Prominences are the most spectacular and beautiful of all solar phenomena, with the possible exception of the solar corona, which is the outermost of all the solar envelopes and also the most tenuous. The extent of the corona is enormous. Its outer streamers extend usually to distances of several million miles from the center of the sun. Measurements of the coronal light during total eclipses of the sun have shown that its intensity is only about one-half that of full moonlight, and it seems almost impossible to devise methods for detecting it, except during total eclipses, on account of the extreme faintness of its light.
The sun, it is now known, is surrounded by a strong magnetic field in addition to the magnetic fields that exist in sun-spots.

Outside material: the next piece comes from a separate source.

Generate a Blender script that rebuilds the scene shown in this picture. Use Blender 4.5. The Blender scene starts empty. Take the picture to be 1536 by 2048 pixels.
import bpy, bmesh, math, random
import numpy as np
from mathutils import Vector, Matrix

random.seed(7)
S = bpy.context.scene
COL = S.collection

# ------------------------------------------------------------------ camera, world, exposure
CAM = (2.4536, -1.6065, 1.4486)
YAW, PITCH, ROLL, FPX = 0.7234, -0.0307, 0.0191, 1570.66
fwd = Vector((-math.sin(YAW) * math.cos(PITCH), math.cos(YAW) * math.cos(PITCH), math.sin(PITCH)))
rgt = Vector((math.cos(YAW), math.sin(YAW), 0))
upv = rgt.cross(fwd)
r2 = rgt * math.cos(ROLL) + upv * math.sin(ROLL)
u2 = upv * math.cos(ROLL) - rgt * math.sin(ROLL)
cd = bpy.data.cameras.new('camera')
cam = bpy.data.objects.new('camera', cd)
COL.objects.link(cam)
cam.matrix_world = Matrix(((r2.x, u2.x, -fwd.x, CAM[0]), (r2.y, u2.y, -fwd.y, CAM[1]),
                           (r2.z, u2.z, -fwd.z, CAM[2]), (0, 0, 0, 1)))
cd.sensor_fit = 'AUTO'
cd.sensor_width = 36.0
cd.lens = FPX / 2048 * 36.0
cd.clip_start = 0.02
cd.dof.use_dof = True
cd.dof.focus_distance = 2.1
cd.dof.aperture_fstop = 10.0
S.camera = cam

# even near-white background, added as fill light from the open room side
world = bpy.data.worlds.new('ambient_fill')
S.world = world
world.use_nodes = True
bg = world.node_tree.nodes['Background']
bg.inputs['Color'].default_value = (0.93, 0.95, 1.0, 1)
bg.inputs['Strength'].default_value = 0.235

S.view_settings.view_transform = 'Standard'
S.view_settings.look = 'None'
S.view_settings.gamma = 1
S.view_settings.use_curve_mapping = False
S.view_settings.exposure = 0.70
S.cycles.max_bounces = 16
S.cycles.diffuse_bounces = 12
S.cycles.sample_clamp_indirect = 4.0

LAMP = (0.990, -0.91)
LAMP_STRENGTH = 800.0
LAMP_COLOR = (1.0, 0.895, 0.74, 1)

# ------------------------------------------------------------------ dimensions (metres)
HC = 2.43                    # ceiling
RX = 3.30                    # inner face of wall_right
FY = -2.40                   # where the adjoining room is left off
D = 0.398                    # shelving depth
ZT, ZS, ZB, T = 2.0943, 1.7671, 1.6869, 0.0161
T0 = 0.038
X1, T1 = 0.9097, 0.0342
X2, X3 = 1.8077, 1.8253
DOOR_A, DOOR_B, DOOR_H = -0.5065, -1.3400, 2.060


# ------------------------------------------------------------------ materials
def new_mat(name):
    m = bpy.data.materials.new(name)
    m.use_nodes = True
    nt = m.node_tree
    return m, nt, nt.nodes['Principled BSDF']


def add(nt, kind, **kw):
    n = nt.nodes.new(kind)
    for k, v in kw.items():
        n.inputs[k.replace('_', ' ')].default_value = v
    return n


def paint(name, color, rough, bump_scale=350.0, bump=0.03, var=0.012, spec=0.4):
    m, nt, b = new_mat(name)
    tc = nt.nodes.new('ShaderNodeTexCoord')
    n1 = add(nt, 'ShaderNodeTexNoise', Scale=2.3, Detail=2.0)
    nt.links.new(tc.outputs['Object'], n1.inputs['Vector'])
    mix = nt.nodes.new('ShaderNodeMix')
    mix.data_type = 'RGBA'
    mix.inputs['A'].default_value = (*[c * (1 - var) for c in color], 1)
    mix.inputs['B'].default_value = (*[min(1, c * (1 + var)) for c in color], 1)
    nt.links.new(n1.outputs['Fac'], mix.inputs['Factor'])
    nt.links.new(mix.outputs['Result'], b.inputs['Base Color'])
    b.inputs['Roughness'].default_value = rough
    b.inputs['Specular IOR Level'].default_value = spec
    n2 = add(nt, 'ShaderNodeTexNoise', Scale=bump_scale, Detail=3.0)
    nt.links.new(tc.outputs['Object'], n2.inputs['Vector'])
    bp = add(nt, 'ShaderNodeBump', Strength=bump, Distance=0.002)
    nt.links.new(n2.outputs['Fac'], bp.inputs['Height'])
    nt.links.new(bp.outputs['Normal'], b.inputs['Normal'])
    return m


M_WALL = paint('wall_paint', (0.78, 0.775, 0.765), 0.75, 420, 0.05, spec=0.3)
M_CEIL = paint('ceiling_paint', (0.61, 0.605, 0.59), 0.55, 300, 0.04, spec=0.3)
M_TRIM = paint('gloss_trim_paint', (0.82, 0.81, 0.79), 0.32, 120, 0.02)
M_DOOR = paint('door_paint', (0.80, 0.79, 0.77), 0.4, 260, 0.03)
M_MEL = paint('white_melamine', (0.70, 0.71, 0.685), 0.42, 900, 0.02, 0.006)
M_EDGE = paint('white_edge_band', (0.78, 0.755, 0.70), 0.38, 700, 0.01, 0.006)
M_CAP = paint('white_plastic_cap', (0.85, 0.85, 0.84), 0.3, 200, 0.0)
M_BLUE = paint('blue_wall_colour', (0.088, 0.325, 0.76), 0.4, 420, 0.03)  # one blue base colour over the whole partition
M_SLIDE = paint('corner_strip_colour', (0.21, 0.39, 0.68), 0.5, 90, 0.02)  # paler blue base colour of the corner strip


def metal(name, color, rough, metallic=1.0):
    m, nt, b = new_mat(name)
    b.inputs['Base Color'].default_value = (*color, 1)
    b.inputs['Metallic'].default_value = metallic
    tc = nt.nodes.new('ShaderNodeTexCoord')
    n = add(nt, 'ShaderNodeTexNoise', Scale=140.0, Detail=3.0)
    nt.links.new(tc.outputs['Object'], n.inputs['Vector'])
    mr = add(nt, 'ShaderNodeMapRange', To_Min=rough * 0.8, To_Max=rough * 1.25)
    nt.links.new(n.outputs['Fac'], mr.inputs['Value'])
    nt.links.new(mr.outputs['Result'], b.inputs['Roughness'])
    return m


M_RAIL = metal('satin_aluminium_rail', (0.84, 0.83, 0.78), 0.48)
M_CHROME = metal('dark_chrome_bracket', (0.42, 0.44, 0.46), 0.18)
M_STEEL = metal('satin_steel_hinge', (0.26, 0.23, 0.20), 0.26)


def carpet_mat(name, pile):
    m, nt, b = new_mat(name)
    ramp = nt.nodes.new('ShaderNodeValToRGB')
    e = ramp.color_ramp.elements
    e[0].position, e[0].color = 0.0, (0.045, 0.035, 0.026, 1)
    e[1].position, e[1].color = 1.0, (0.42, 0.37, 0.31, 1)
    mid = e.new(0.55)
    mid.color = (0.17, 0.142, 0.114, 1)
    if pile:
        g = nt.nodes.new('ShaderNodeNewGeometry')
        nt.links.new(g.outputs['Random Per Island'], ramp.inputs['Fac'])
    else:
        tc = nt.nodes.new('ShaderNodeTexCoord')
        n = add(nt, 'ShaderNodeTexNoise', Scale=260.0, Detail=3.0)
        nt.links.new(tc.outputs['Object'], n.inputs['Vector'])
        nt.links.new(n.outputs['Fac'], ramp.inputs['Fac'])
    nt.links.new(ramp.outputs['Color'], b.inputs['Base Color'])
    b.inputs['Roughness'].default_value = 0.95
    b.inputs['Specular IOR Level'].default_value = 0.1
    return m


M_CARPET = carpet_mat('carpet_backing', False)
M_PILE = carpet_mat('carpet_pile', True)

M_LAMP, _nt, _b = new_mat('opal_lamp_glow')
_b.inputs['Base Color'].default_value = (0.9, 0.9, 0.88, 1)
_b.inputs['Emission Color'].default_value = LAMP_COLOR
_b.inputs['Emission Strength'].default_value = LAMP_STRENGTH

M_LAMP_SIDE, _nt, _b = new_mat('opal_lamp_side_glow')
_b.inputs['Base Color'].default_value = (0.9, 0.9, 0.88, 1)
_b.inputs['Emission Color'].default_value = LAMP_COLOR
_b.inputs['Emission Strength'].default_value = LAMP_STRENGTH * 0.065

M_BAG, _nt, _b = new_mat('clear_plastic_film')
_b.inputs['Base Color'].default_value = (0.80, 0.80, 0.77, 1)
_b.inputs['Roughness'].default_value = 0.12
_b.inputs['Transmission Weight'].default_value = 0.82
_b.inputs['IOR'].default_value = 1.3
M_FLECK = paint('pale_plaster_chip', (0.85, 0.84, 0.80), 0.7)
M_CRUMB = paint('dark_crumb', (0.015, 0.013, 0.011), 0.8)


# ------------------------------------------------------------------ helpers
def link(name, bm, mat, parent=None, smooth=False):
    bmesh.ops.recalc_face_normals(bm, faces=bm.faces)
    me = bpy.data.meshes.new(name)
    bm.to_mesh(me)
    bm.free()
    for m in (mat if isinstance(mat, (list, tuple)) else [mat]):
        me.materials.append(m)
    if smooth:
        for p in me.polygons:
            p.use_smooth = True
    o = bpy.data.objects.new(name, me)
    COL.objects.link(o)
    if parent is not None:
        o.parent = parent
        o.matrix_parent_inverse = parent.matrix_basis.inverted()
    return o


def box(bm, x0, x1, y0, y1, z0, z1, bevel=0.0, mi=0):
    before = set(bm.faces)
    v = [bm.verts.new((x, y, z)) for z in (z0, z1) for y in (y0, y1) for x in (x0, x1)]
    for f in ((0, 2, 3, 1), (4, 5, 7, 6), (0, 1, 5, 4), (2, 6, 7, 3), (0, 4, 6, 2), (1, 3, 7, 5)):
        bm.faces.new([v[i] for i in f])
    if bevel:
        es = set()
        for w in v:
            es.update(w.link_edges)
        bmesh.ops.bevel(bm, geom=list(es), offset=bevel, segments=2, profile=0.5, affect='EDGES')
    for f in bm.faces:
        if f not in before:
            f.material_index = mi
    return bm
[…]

The cycle of sun-spot change is attended by marked changes in many forms of solar activity. The frequency of outbursts of eruptive prominences, the brightness and form of the corona, magnetic storms and weather changes on the earth are all closely associated with the sun-spot cycle.
The cause of this sun-spot cycle, with all the attendant changes in the general solar activity, and the source of the apparently limitless supply of solar energy still remain the two chief unsolved secrets of the sun.